Ground Crew Standoff as Union Sues TAP and Menzies, Delays Loom

Travellers who thought the summer crowds were the biggest hurdle to a smooth take-off from Lisbon or Porto now have a sudden new variable to calculate: an uneasy standoff between Portugal’s ground-handling crews and the companies that employ them. The dispute could decide whether thousands of flights depart on time over the next five weekends—and, just as significantly, whether one of the country’s oldest labour protections still has teeth.
Storm clouds over the August getaway
For foreigners living in Portugal, August is traditionally the month when visiting family and a quick escape to cooler latitudes coincide. This year, those plans run up against a rolling strike by baggage handlers and ramp agents that began in late July and is set to resume 8-11, 15-18, 22-25 August and the long weekend of 29 August-1 September. Operations at Lisbon, Porto, Faro and the archipelago gateways are all on the list, though a court has ordered minimal cover for emergency flights, island links and TAP night-stops.
The union’s charge sheet
The Sindicato das Indústrias Metalúrgicas e Afins, better known as SIMA, stunned the sector this week by filing criminal complaints against Menzies Aviation—the former Groundforce—and majority shareholder TAP Air Portugal. The documents handed to the Public Prosecutor and to civil-aviation regulator ANAC allege a catalogue of wrongdoing: direct replacement of strikers, unilateral shift changes during a heatwave, suppression of breaks, and even base pay below the national minimum wage. Far more serious in aviation terms is the claim that unqualified staff were deployed on technical tasks, potentially endangering safety on the apron.
What the companies say—and what they are not saying
Menzies insists it merely activated a “contingency plan”, adding that all steps were taken with "total respect for workers’ rights". TAP echoes the line, arguing it is doing everything permissible "to limit the impact on passengers" and that any staff transfers comply with Portuguese law. Neither company would elaborate on the criminal filings; TAP pointed reporters to its obligation to guarantee connectivity for the islands, while Menzies declined to confirm whether outside contractors were brought in.
The legal fault-line: Article 57 in the spotlight
Under Portuguese labour law, a firm may not assign a striker’s normal tasks to another worker, much less to staff seconded from an affiliated company. The Constitutional right to strike—enshrined in Article 57—is policed not only by the courts but also by the Authority for Working Conditions, yet the union says ACT inspectors were nowhere to be seen on the ramp. Should prosecutors validate the union’s case, executives could face fines and even criminal liability. Recent precedents are scarce, but in 2020 Groundforce faced similar accusations after a Portway walkout; that case never reached sentencing, leaving the current complaints a potential test case.

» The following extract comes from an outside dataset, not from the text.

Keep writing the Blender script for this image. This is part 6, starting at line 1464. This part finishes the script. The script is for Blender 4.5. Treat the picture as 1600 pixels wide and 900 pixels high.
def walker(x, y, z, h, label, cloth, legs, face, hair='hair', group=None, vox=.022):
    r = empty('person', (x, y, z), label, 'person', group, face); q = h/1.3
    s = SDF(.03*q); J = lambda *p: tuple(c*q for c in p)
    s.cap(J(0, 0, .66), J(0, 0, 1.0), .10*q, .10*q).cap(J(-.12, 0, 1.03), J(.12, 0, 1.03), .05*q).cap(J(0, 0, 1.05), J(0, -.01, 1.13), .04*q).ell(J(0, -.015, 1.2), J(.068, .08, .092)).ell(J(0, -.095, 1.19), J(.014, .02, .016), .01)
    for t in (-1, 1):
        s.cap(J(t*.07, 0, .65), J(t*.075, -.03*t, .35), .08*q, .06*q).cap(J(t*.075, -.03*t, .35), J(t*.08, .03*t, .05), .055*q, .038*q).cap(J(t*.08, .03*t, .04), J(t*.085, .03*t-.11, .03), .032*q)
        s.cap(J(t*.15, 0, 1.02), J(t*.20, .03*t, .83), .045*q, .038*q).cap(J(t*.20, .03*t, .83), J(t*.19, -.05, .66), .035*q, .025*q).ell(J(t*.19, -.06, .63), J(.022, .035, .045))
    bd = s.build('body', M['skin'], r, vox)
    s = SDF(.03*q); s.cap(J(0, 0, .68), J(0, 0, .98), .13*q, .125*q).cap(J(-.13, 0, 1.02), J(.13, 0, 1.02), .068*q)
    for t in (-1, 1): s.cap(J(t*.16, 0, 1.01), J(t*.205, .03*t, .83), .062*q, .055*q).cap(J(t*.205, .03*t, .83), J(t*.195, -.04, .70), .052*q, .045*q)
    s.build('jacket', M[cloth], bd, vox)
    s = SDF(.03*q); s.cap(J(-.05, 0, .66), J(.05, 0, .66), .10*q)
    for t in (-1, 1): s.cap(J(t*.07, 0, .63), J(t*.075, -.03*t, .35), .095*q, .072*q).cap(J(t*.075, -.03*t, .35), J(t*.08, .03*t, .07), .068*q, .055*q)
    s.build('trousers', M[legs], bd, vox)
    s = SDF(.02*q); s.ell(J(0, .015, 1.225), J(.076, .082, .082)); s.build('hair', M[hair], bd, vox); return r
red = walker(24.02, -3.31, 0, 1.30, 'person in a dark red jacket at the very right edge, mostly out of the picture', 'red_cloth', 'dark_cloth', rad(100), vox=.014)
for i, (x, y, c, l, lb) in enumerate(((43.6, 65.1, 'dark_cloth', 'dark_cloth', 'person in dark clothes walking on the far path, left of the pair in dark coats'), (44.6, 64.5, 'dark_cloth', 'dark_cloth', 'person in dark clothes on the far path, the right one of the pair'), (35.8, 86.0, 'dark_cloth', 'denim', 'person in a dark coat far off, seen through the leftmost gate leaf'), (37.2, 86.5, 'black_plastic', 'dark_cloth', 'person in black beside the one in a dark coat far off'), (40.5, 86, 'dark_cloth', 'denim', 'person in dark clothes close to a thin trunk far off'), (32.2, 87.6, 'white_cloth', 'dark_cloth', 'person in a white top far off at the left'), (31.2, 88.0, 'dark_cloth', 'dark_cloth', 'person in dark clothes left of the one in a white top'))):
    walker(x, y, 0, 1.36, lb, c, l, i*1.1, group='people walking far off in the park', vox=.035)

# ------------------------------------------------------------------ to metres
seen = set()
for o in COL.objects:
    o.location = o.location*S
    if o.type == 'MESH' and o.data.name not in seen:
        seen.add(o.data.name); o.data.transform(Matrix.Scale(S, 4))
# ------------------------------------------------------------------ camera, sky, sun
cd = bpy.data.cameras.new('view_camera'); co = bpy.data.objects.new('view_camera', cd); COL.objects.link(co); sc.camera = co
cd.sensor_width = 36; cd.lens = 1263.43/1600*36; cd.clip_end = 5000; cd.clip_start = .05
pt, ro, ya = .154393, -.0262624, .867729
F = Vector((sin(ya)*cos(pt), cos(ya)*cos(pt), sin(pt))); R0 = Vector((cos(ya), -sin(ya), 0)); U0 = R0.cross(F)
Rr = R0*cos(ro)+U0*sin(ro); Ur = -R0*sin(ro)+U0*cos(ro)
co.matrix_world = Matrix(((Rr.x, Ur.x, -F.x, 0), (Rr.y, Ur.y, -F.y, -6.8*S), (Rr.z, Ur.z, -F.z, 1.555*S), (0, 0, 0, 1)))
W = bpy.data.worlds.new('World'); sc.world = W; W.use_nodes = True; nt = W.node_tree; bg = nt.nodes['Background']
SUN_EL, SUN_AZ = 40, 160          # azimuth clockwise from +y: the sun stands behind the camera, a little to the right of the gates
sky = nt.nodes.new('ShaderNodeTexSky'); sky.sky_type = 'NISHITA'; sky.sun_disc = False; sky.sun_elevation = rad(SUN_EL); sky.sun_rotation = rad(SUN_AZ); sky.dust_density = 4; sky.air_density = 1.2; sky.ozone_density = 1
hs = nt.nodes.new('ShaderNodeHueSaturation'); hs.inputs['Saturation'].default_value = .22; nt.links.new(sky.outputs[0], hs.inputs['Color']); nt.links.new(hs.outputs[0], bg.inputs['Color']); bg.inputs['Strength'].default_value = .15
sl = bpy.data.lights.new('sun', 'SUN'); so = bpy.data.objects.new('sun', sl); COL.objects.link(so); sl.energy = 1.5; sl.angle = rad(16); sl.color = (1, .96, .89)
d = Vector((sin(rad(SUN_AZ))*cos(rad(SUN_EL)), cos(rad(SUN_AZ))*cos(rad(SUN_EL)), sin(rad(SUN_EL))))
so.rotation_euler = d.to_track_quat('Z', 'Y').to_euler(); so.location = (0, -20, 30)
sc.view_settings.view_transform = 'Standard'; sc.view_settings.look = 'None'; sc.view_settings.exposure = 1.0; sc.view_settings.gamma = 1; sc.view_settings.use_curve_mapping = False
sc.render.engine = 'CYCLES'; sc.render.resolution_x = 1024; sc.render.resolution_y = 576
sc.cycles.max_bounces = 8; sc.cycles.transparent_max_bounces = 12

Why this matters to expats and frequent flyers
If you rely on TAP’s Saturday morning Lisbon-Heathrow run or the €19.99 Faro shuttle to Frankfurt, the biggest risk is not cancellation but multi-hour delays caused by reduced baggage staffing. Services to Madeira and the Azores enjoy protected status, yet even those flights may leave short of baggage or with cabin crew handling push-back protocols normally assigned to ground teams. Travellers with onward connections outside the EU should build extra buffer time, and anyone shipping pets or sports equipment would be wise to verify handling arrangements in advance.
A wider pay dispute inside Portuguese aviation
Behind the courtroom drama lies a familiar grievance: many ramp agents still earn little more than €820 a month, barely above the statutory minimum. SIMA argues that wages have stagnated even as TAP regained profitability and Menzies completed a global $750 M refinancing. The union is also trying to hold the line on paid night shifts and staff parking—benefits that were negotiated years before Portugal became a top-five European tourism destination.

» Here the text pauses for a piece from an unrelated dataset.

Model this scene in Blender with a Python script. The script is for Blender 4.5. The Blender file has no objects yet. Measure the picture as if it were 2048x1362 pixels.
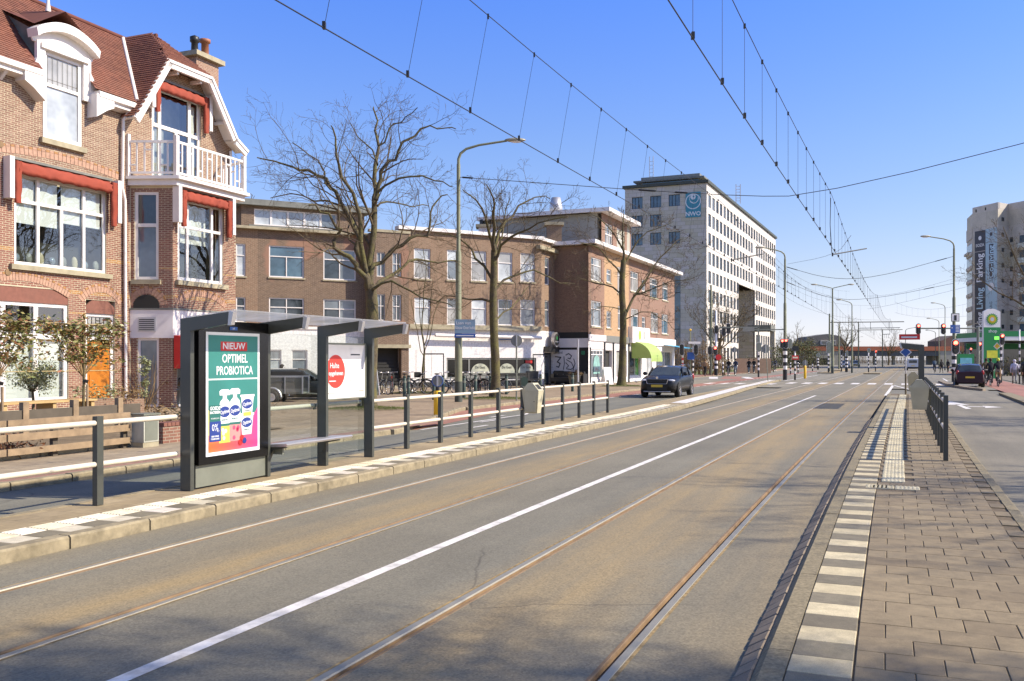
import bpy, math, random, bisect
from mathutils import Vector, Matrix
R=math.radians; PI=math.pi
scn=bpy.context.scene; COL=scn.collection
# ---------------------------------------------------------------- camera, sky, sun, exposure
FPX=1850.0; HY=719.0; HC=1.76          # focal length in px of the 2048 px picture, horizon row, camera height
cd=bpy.data.cameras.new('camera'); cam=bpy.data.objects.new('camera',cd); COL.objects.link(cam)
cam.location=(0,0,HC); cam.rotation_euler=(R(90),0,0)
cd.sensor_width=36; cd.lens=FPX/2048*36; cd.shift_y=(HY-681)/2048; cd.clip_end=4000; cd.clip_start=.1
scn.camera=cam
SUN=Vector((1,-.13,.80)).normalized()
SUN_EL=math.asin(SUN.z); SUN_AZ=math.atan2(SUN.x,SUN.y)
w=bpy.data.worlds.new('World'); scn.world=w; w.use_nodes=True
nt=w.node_tree; bg=nt.nodes['Background']
sk=nt.nodes.new('ShaderNodeTexSky'); sk.sky_type='NISHITA'; sk.sun_disc=False
sk.sun_elevation=SUN_EL; sk.sun_rotation=SUN_AZ; sk.air_density=1.0; sk.dust_density=.6; sk.ozone_density=3.0; sk.altitude=0
tcw=nt.nodes.new('ShaderNodeTexCoord'); spw=nt.nodes.new('ShaderNodeSeparateXYZ'); nt.links.new(tcw.outputs['Generated'],spw.inputs[0])
rw=nt.nodes.new('ShaderNodeValToRGB'); ee=rw.color_ramp.elements      # whitens the horizon haze, deepens the blue above; out-of-view top set neutral for less blue shadows
for i,(p_,c_) in enumerate([(0,(.72,.74,1.0)),(.045,(.66,.60,.74)),(.085,(.61,.545,.61)),(.22,(.51,.55,.72)),(.36,(.38,.535,.93)),(.75,(.52,.575,.78))]):
    e_=ee[i] if i<2 else ee.new(.5)
    e_.position=p_; e_.color=(*c_,1)
nt.links.new(spw.outputs[2],rw.inputs[0])
mw=nt.nodes.new('ShaderNodeMix'); mw.data_type='RGBA'; mw.blend_type='MULTIPLY'; mw.inputs[0].default_value=1
nt.links.new(sk.outputs[0],mw.inputs[6]); nt.links.new(rw.outputs[0],mw.inputs[7]); nt.links.new(mw.outputs[2],bg.inputs['Color'])
bg.inputs['Strength'].default_value=.136
sl=bpy.data.lights.new('sun','SUN'); sl.energy=3.55; sl.angle=R(.5); sl.color=(1,.91,.78)
so=bpy.data.objects.new('sun',sl); COL.objects.link(so); so.rotation_euler=SUN.to_track_quat('Z','Y').to_euler()
scn.view_settings.view_transform='Standard'; scn.view_settings.look='None'; scn.view_settings.gamma=1
scn.view_settings.exposure=1.05
scn.cycles.max_bounces=6; scn.cycles.transparent_max_bounces=16

# ---------------------------------------------------------------- street frame (s along the tram line, t to the right of its white line)
def Xc(Y): return -2.18+.402*(Y-5) if Y<5 else -2.18+.432*(Y-5)+.36*(math.exp(-(Y-5)/12)-1)
def dXc(Y): return .402 if Y<5 else .432-.03*math.exp(-(Y-5)/12)
TT=[]; Y=-60.; _s=0.
while Y<900:
    TT.append((_s,Xc(Y),Y,math.atan(dXc(Y)))); _s+=.1*math.sqrt(1+dXc(Y+.05)**2); Y+=.1
_s5=TT[600][0]; TT=[(a-_s5,b,c,d) for a,b,c,d in TT]; SS=[a[0] for a in TT]
def Pst(s,t,z=0.):
    i=min(max(bisect.bisect(SS,s),1),len(SS)-1); a=TT[i-1]; b=TT[i]; k=(s-a[0])/(b[0]-a[0])
    p=a[3]; return Vector((a[1]+k*(b[1]-a[1])+t*math.cos(p), a[2]+k*(b[2]-a[2])-t*math.sin(p), z))
def head(s): return TT[min(max(bisect.bisect(SS,s),0),len(TT)-1)][3]
def wx(px,Y): return (px-1024)*Y/FPX
def wz(py,Y): return HC+(HY-py)*Y/FPX

# ---------------------------------------------------------------- mesh and object helpers
class MB:
    def __init__(s): s.v=[];s.f=[];s.m=[];s.sm=[];s.uv=[]
    def add(s,vs,fs,mi=0,sm=False,uv=None):
        b=len(s.v); s.v.extend([tuple(p) for p in vs])
        for f in fs: s.f.append(tuple(i+b for i in f)); s.m.append(mi); s.sm.append(sm)
        return s
    def box(s,x0,x1,y0,y1,z0,z1,mi=0,T=None):
        vs=[(x,y,z) for z in (z0,z1) for y in (y0,y1) for x in (x0,x1)]
        if T: vs=[tuple(T@Vector(p)) for p in vs]
        return s.add(vs,[(0,2,3,1),(4,5,7,6),(0,1,5,4),(2,6,7,3),(0,4,6,2),(1,3,7,5)],mi)
    def quad(s,a,b,c,d,mi=0): return s.add([a,b,c,d],[(0,1,2,3)],mi)
    def prism(s,pts,a,b,ax='z',mi=0,sm=False):
        n=len(pts)
        def q(p,h): return (p[0],p[1],h) if ax=='z' else ((p[0],h,p[1]) if ax=='y' else (h,p[0],p[1]))
        vs=[q(p,a) for p in pts]+[q(p,b) for p in pts]
        s.add(vs,[tuple(range(n-1,-1,-1)),tuple(range(n,2*n))],mi)
        s.add(vs,[(i,(i+1)%n,n+(i+1)%n,n+i) for i in range(n)],mi,sm); return s
    def tube(s,pts,rad,n=8,mi=0,cap=True,sm=True,up=None):
        pts=[Vector(p) for p in pts]; k=len(pts)
        if not hasattr(rad,'__len__'): rad=[rad]*k
        vs=[]; pu=None
        for i,p in enumerate(pts):
            d=(pts[min(i+1,k-1)]-pts[max(i-1,0)])
            if d.length<1e-9: d=Vector((0,0,1))
            d.normalize()
            if pu is None:
                u=Vector((0,0,1)) if abs(d.z)<.9 else Vector((1,0,0)); u=(u-d*u.dot(d)).normalized()
            else:
                u=pu-d*pu.dot(d); u=u.normalized() if u.length>1e-6 else d.orthogonal().normalized()
            pu=u; w_=d.cross(u)
            for j in range(n):
                a=2*PI*j/n+PI/n; vs.append(p+(u*math.cos(a)+w_*math.sin(a))*rad[i])
        fs=[(i*n+j,i*n+(j+1)%n,(i+1)*n+(j+1)%n,(i+1)*n+j) for i in range(k-1) for j in range(n)]
        s.add(vs,fs,mi,sm)
        if cap: s.add(vs[:n],[tuple(range(n-1,-1,-1))],mi); s.add(vs[-n:],[tuple(range(n))],mi)
        return s
    def sph(s,c,r,n=12,m=8,mi=0):
        if not hasattr(r,'__len__'): r=(r,r,r)
        vs=[(c[0],c[1],c[2]-r[2])]
        for i in range(1,m):
            a=-PI/2+PI*i/m
            vs+=[(c[0]+r[0]*math.cos(a)*math.cos(2*PI*j/n),c[1]+r[1]*math.cos(a)*math.sin(2*PI*j/n),c[2]+r[2]*math.sin(a)) for j in range(n)]
        vs.append((c[0],c[1],c[2]+r[2])); L=len(vs)-1
        fs=[(0,1+(j+1)%n,1+j) for j in range(n)]+[(L,L-n+j,L-n+(j+1)%n) for j in range(n)]
        fs+=[(1+i*n+j,1+i*n+(j+1)%n,1+(i+1)*n+(j+1)%n,1+(i+1)*n+j) for i in range(m-2) for j in range(n)]
        return s.add(vs,fs,mi,True)
    def lathe(s,prof,n=16,mi=0,c=(0,0,0),sm=True):
        vs=[(c[0]+r*math.cos(2*PI*j/n),c[1]+r*math.sin(2*PI*j/n),c[2]+z) for r,z in prof for j in range(n)]
        fs=[(i*n+j,i*n+(j+1)%n,(i+1)*n+(j+1)%n,(i+1)*n+j) for i in range(len(prof)-1) for j in range(n)]
        return s.add(vs,fs,mi,sm)
    def disc(s,c,r,n=24,ax='y',h=0,mi=0,r2=None):
        r2=r2 or r; pts=[(c[0]+r*math.cos(2*PI*j/n),c[1]+r2*math.sin(2*PI*j/n)) for j in range(n)]
        return s.prism(pts,h[0],h[1],ax,mi) if hasattr(h,'__len__') else s.add([(p[0],h,p[1]) if ax=='y' else (p[0],p[1],h) for p in pts],[tuple(range(n))],mi)
    def mesh(s,name,mats):
        me=bpy.data.meshes.new(name); me.from_pydata(s.v,[],s.f)
        if not isinstance(mats,(list,tuple)): mats=[mats]
        for m in mats: me.materials.append(m)
        me.polygons.foreach_set('material_index',s.m); me.polygons.foreach_set('use_smooth',s.sm)
        me.update(); return me
    def o(s,name,mats,parent=None,**k):
        ob=bpy.data.objects.new(name,s.mesh(name,mats)); COL.objects.link(ob)
        if parent: ob.parent=parent
        tag(ob,**k); return ob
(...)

Next steps and what to watch
Public prosecutors rarely move at airline check-in speed, meaning any formal indictments will likely come well after the August travel rush. In the meantime, holiday-makers and residents alike should monitor airline alerts, keep boarding passes handy for compensation claims, and avoid tight layovers. Whether the dispute fizzles or escalates into autumn will hinge on two factors: management’s willingness to revisit pay bands—and the courts’ interpretation of what counts as crossing the legal picket line.